→ TASK STATEMENT
Word for word, restate the lines from the start of the data below through the line containing "return mb.mesh('front_frame', 'black_paint')".

Stored records:
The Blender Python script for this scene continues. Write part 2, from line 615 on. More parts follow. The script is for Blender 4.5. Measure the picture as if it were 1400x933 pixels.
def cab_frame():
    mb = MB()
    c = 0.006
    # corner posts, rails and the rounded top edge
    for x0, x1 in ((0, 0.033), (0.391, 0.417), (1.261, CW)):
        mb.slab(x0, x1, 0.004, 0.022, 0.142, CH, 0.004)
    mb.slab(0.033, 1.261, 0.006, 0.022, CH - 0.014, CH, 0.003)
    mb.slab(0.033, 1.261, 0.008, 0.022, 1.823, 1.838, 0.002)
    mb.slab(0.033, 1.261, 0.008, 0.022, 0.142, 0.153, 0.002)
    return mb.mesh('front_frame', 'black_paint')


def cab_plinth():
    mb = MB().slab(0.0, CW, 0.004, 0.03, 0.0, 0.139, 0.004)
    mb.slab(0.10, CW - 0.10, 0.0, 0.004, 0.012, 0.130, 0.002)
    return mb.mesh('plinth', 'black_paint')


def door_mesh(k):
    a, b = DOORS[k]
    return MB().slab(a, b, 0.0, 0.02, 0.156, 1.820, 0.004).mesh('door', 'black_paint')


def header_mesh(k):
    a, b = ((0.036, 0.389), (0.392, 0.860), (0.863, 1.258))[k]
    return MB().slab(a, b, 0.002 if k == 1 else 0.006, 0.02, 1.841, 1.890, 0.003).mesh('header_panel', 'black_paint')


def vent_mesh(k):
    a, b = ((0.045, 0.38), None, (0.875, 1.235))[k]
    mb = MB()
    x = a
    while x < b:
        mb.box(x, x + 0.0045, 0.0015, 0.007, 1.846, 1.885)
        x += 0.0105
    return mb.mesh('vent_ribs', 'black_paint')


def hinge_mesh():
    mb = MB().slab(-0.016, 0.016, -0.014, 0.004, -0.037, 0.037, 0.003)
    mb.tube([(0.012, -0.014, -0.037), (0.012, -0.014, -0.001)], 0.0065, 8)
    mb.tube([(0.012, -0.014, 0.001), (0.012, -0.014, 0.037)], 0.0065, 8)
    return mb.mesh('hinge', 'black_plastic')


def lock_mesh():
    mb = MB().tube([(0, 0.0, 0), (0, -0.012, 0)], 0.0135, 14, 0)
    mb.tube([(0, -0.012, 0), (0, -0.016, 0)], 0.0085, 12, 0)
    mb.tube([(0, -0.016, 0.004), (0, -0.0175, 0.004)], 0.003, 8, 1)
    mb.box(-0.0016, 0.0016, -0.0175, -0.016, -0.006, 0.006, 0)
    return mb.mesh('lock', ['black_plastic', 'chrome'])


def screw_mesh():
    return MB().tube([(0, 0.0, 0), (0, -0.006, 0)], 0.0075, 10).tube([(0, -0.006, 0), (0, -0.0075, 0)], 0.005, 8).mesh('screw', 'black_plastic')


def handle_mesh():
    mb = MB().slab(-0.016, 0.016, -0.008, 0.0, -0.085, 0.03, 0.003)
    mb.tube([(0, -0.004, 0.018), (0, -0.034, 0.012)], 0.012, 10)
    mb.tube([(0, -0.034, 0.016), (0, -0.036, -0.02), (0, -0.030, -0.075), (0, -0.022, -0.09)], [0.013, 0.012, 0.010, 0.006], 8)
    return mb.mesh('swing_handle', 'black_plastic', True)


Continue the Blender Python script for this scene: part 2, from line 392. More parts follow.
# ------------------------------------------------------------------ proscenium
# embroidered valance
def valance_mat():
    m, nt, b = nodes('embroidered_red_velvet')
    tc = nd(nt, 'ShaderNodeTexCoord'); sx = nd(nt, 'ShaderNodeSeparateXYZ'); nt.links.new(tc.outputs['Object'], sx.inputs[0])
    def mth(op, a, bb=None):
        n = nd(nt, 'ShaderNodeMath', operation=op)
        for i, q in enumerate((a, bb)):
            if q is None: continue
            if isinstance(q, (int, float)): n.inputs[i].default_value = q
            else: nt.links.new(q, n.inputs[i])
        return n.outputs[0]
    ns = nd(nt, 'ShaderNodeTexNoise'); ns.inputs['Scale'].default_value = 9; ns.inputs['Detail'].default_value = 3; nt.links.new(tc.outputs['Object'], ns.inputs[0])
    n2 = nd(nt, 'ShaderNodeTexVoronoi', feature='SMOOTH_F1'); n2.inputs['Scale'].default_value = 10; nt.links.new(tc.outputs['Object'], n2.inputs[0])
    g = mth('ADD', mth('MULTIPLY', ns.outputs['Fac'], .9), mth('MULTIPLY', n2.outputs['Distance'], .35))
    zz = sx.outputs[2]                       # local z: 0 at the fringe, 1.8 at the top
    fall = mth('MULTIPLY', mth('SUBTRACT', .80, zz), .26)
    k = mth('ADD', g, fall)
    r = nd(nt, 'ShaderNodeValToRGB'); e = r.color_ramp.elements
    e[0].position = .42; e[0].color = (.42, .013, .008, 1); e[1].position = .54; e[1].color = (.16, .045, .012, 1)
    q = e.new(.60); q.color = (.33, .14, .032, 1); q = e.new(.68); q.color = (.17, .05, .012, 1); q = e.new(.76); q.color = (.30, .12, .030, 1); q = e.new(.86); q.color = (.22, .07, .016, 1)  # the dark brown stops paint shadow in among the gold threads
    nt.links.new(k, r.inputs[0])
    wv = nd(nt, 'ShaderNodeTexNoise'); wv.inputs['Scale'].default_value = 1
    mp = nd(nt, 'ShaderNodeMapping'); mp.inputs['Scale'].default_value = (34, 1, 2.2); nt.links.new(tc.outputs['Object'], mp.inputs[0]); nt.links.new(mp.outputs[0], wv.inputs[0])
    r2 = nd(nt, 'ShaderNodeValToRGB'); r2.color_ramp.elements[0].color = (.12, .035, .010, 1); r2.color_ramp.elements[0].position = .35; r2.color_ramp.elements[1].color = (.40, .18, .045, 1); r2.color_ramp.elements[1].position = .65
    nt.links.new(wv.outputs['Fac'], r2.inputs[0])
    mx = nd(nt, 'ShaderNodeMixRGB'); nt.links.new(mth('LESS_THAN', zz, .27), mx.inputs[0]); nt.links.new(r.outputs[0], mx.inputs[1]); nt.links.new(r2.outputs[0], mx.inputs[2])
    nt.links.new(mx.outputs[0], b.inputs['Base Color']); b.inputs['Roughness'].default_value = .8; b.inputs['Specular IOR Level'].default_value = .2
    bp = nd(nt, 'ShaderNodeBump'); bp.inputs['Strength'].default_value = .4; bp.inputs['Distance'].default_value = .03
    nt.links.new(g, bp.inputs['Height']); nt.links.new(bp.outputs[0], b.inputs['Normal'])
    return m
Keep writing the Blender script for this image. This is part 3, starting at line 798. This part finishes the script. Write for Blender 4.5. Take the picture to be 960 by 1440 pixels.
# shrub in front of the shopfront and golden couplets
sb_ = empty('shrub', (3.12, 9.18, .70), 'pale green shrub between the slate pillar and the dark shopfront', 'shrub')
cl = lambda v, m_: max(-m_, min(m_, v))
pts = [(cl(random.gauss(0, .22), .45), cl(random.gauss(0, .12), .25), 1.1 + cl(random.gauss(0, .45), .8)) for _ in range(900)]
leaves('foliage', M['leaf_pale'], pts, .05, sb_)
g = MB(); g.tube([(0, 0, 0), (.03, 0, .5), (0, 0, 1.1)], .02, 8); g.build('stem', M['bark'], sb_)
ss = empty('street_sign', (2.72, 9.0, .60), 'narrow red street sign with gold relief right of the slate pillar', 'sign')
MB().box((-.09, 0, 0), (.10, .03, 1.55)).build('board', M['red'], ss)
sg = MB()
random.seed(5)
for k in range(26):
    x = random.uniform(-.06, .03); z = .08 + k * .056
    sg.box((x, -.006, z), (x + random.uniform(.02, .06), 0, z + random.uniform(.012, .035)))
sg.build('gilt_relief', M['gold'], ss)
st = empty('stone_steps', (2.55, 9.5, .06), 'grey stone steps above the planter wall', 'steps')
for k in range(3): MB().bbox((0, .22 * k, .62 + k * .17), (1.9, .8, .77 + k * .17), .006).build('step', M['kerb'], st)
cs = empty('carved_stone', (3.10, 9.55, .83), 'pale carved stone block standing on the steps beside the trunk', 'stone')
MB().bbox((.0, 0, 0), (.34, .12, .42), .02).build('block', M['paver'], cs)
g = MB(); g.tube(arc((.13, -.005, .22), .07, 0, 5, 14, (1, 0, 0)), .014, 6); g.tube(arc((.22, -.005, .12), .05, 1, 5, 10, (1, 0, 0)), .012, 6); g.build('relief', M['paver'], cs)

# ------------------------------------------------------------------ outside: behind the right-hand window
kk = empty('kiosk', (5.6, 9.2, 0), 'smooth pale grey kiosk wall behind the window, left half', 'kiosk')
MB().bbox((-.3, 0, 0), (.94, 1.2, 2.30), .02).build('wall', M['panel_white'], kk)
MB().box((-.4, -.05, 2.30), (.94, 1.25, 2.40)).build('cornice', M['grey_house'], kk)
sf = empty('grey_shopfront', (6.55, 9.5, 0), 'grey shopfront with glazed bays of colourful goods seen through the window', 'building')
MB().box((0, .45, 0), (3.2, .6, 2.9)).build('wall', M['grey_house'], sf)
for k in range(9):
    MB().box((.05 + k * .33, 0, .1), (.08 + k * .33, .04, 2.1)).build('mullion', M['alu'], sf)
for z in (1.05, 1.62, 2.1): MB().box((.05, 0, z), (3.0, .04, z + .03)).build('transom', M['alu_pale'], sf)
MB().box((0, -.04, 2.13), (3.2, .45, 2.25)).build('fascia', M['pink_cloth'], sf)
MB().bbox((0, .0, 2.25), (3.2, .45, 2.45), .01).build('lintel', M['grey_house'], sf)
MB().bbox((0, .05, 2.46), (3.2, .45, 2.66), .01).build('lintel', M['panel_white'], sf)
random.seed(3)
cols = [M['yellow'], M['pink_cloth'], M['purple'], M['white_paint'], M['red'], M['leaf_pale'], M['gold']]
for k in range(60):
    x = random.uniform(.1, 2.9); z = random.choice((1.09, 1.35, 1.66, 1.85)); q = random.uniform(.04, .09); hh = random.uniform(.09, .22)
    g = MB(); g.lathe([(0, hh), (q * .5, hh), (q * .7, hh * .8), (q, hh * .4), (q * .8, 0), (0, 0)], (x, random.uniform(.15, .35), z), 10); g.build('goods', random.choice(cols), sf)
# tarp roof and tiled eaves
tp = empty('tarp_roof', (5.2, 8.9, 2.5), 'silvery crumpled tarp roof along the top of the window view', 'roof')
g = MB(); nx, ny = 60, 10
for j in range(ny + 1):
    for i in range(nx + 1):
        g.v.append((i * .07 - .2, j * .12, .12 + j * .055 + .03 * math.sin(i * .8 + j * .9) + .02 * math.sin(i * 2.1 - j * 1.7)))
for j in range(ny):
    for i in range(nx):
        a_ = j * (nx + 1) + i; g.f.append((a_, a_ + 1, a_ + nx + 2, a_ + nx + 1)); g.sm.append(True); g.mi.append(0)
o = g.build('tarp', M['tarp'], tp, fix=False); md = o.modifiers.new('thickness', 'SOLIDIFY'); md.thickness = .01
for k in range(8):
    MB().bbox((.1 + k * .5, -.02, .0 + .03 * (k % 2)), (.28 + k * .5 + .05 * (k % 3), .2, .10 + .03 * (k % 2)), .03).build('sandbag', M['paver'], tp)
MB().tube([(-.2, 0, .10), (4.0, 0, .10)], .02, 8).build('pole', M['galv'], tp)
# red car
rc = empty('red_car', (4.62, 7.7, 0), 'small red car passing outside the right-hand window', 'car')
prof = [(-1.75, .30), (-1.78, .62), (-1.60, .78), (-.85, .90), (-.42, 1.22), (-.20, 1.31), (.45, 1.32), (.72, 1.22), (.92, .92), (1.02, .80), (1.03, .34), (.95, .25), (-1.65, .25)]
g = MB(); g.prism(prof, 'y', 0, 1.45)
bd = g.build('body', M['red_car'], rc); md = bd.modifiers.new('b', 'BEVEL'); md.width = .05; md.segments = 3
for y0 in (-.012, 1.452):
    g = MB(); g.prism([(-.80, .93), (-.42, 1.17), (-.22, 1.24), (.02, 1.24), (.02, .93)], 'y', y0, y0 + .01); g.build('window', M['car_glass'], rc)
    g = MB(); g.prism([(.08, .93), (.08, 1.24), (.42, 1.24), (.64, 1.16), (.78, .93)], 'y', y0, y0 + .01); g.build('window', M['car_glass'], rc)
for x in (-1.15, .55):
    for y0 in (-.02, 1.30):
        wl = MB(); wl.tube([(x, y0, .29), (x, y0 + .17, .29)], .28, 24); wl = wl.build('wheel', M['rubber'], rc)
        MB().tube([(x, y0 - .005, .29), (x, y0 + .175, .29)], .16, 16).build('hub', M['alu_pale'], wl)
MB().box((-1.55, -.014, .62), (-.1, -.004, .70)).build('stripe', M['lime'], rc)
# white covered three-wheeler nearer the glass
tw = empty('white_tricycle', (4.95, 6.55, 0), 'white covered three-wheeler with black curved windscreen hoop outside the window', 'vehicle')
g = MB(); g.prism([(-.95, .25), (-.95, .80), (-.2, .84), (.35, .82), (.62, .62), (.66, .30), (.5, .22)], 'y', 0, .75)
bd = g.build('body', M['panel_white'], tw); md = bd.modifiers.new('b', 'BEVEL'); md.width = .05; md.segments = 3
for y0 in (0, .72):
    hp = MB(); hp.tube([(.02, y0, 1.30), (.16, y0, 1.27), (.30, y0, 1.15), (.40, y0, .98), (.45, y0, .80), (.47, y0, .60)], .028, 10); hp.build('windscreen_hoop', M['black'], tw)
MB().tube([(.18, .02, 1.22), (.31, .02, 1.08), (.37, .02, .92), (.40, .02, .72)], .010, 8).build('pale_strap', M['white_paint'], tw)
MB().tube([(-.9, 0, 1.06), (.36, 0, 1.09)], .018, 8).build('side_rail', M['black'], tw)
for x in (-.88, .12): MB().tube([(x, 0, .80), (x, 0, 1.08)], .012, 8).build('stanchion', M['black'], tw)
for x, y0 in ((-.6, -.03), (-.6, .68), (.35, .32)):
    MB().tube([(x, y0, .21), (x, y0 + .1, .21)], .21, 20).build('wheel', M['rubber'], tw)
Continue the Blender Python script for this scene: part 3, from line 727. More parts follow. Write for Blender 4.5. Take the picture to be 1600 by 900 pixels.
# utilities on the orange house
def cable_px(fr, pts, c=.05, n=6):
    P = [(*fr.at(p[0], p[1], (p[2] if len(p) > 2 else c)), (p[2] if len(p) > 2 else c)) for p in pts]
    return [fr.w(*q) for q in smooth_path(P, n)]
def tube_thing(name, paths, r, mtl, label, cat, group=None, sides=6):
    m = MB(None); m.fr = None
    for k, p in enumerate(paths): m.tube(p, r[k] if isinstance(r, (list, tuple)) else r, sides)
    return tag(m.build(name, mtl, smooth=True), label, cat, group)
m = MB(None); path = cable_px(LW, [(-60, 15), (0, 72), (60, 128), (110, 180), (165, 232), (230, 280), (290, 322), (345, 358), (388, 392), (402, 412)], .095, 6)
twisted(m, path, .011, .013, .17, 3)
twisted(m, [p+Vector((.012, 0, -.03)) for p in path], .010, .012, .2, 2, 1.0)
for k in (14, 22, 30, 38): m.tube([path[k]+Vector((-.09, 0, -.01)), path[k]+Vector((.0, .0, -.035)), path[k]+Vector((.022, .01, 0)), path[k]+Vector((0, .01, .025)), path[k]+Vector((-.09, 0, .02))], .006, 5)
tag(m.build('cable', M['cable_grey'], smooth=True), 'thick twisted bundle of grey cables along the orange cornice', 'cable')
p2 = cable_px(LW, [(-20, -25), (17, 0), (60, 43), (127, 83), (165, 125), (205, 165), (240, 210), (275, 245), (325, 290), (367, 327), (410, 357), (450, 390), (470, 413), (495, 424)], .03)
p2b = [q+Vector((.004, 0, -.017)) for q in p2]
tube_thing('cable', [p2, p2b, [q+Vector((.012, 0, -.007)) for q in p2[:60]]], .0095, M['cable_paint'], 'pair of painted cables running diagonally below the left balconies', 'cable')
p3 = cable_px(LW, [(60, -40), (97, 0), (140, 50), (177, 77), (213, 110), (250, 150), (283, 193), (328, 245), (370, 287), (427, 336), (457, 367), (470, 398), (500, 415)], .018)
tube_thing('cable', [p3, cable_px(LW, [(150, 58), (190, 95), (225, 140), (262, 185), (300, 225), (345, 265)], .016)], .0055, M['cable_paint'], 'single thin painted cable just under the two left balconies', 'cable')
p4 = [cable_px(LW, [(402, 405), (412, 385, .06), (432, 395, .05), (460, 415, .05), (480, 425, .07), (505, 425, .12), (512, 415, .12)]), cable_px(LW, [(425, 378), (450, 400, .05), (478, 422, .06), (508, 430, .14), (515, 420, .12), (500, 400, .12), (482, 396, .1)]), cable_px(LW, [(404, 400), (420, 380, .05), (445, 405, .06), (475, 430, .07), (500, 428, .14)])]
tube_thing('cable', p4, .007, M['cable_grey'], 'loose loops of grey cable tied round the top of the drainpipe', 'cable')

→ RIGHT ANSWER
The Blender Python script for this scene continues. Write part 2, from line 615 on. More parts follow. The script is for Blender 4.5. Measure the picture as if it were 1400x933 pixels.
def cab_frame():
    mb = MB()
    c = 0.006
    # corner posts, rails and the rounded top edge
    for x0, x1 in ((0, 0.033), (0.391, 0.417), (1.261, CW)):
        mb.slab(x0, x1, 0.004, 0.022, 0.142, CH, 0.004)
    mb.slab(0.033, 1.261, 0.006, 0.022, CH - 0.014, CH, 0.003)
    mb.slab(0.033, 1.261, 0.008, 0.022, 1.823, 1.838, 0.002)
    mb.slab(0.033, 1.261, 0.008, 0.022, 0.142, 0.153, 0.002)
    return mb.mesh('front_frame', 'black_paint')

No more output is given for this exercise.